Now use the additional condition \( \vec{r} \cdot \vec{a} = 3 \). Substituting \( \vec{r} = -\vec{b} + \lambda \vec{a} \),

\[ (-\vec{b} + \lambda \vec{a}) \cdot \vec{a} = 3 \implies -\vec{b} \cdot \vec{a} + \lambda |\vec{a}|^2 = 3 \implies \lambda = \frac{3 + \vec{b} \cdot \vec{a}}{|\vec{a}|^2}. \]

We already computed:

\[ \vec{a} = \mathbf{i} + \mathbf{j} + \mathbf{k}, \quad \vec{b} = 2\mathbf{i} - \mathbf{k}, \]

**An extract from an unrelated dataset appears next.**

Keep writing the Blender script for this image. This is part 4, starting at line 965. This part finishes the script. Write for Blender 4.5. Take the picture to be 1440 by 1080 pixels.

\[ \vec{a} \cdot \vec{b} = 2 + 0 - 1 = 1, \quad |\vec{a}|^2 = 3. \]

So,

\[ \lambda = \frac{3 + 1}{3} = \frac{4}{3}. \]

Now substitute back:

\[ \vec{r} = -\vec{b} + \frac{4}{3} \vec{a} = -(2\mathbf{i} - \mathbf{k}) + \frac{4}{3} (\mathbf{i} + \mathbf{j} + \mathbf{k}) = -2\mathbf{i} + \mathbf{k} + \frac{4}{3} \mathbf{i} + \frac{4}{3} \mathbf{j} + \frac{4}{3} \mathbf{k}. \]

Group terms:

\[ \vec{r} = \left( -2 + \frac{4}{3} \right) \mathbf{i} + \frac{4}{3} \mathbf{j} + \left( 1 + \frac{4}{3} \right) \mathbf{k} = -\frac{2}{3} \mathbf{i} + \frac{4}{3} \mathbf{j} + \frac{7}{3} \mathbf{k}. \]

Hence,

\[ \boxed{ \vec{r} = -\frac{2}{3} \mathbf{i} + \frac{4}{3} \mathbf{j} + \frac{7}{3} \mathbf{k} }. \]

This confirms the result obtained by the first method.

Another Alternative:

Another way to solve the equation is by assuming the general form

\[ \vec{r} = x\mathbf{i} + y\mathbf{j} + z\mathbf{k}, \]

and substituting this into the given equations. The first condition is

\[ \vec{r} \times \vec{a} = \vec{a} \times \vec{b}, \]

with

\[ \vec{a} = \mathbf{i} + \mathbf{j} + \mathbf{k}, \quad \vec{b} = 2\mathbf{i} - \mathbf{k}. \]

Compute both sides explicitly using component-wise cross product, and then equate the resulting vectors to form three scalar equations in \( x, y, z \). You also have the dot product condition

\[ \vec{r} \cdot \vec{a} = 3, \]

which gives a fourth equation. Solving the resulting system will yield the values of \( x, y, z \).

You are encouraged to carry out this method yourself.